FYI.

This story is over 5 years old.

News

Aung San Suu Kyi denies the country’s persecuted Muslim minority is undergoing ethnic cleansing

Myanmar leader Aung San Suu Kyi denied Wednesday that ethnic cleansing of the Rohingya people is underway, despite a damning U.N. report that the country’s military forces in Rakhine State are committing mass gang-rape and slaughtering babies.

“I don’t think there is ethnic cleansing going on,” she told the BBC. “I think ethnic cleansing is too strong an expression to use for what is happening.”

The Nobel Peace Prize winner has faced regular criticism from the international community and fellow Nobel winners for her failure to address the atrocities unfolding in the region, which has seen 75,000 Rohingya cross the border to Bangladesh in the last six months alone.

Advertisement

Tun Khin, president of the Burmese Rohingya Organization UK, told VICE News that Myanmar’s de facto leader was “complicit” in what was happening. “She should speak up [for the Rohingya]; otherwise, if she sides with the military, the Rohingya people will suffer much more, we will be wiped out very soon,” Khin said.

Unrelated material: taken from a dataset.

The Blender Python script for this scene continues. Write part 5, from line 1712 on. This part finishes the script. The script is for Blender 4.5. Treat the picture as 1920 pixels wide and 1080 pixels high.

“We’ve consistently documented rape, including gang rapes, killings, and other violence on a massive scale, and frankly we’re worried the worst has yet to come.”

In February a U.N. report detailed the military’s “devastating cruelty” and “widespread violations against the Rohingya population,” with the U.N. high commissioner for human rights Prince Zeid bin Ra’ad Zeid calling on the international community to act.

“The gravity and scale of these allegations begs the robust reaction of the international community,” Zeid wrote at the time.

Matthew Smith, CEO of the Fortify Rights charity, speaking from Yangon, Myanmar, said that while the military may be directly responsible for the atrocities, Suu Kyi’s “behavior at this point borders on complicity.”

“She’s obviously unwilling to do the difficult work to end atrocity,” Smith added. “We’ve consistently documented rape, including gang rapes, killings, and other violence on a massive scale, and frankly we’re worried the worst has yet to come.”

Suu Kyi’s lack of action on the issue threatens to overshadow her record as a human rights champion during her decadeslong battle against the military junta in Burma, which earned her the Nobel. She has failed to visit the area since violence erupted in October, when the military launched an offensive to find Rohingya militants who raided police border posts, killing nine policemen.

Advertisement

“I think there is a lot of hostility there — it is Muslims killing Muslims as well, if they think they are co-operating with the authorities,” Suu Kyi said. “It is not just a matter of ethnic cleansing as you put it — it is a matter of people on different sides of the divide, and this divide we are trying to close up.”

The Myanmar leader denied that the military had free reign in Rakhine. “They are not free to rape, pillage, and torture. They are free to go in and fight. That is in the constitution. Military matters are to be left to the army.”

According to Khin, “the military is controlling everything” in Myanmar. He described the army’s commander-in-chief, General Min Aung Hlaing, as a “superpower” because he is the person who can order the withdrawal of the forces from Rakhine state. “Aung San Suu Kyi cannot do this,” he added.

Still, the Myanmar leader’s failure to condemn the offensive in Rakhine has emboldened the military, and could lead to further atrocities, Khin said, adding that Suu Kiy’s comments will “encourage more impunity.”

In March the United Nations human rights council announced plans to open an investigation into the mounting allegations of human rights abuses by Myanmar’s army. But Suu Kyi has thus far prevented all independent observers from entering the region.

Analysts warn that a failure to address the human rights issues in the Rakhine state will only play into the hands of extremists groups, which continue to grow influence in the oppressed region.

Last week, the leader of the Rohingya Muslim insurgency group that killed the border police in October, Ata Ullah, said his group would keep fighting “even if a million die” unless Suu Kyi took action to protect the religious minority. “If we don’t get our rights, if 1 million, 1.5 million, all Rohingya need to die, we will die. We will take our rights. We will fight with the cruel military government,” Ullah told Reuters.

The Rohingya were rendered stateless in 1982 when their right to Burmese citizenship was withdrawn. In the ensuing decades they have become among the world’s most persecuted minorities with severe restrictions placed on their movement, marriage, education and religious freedom.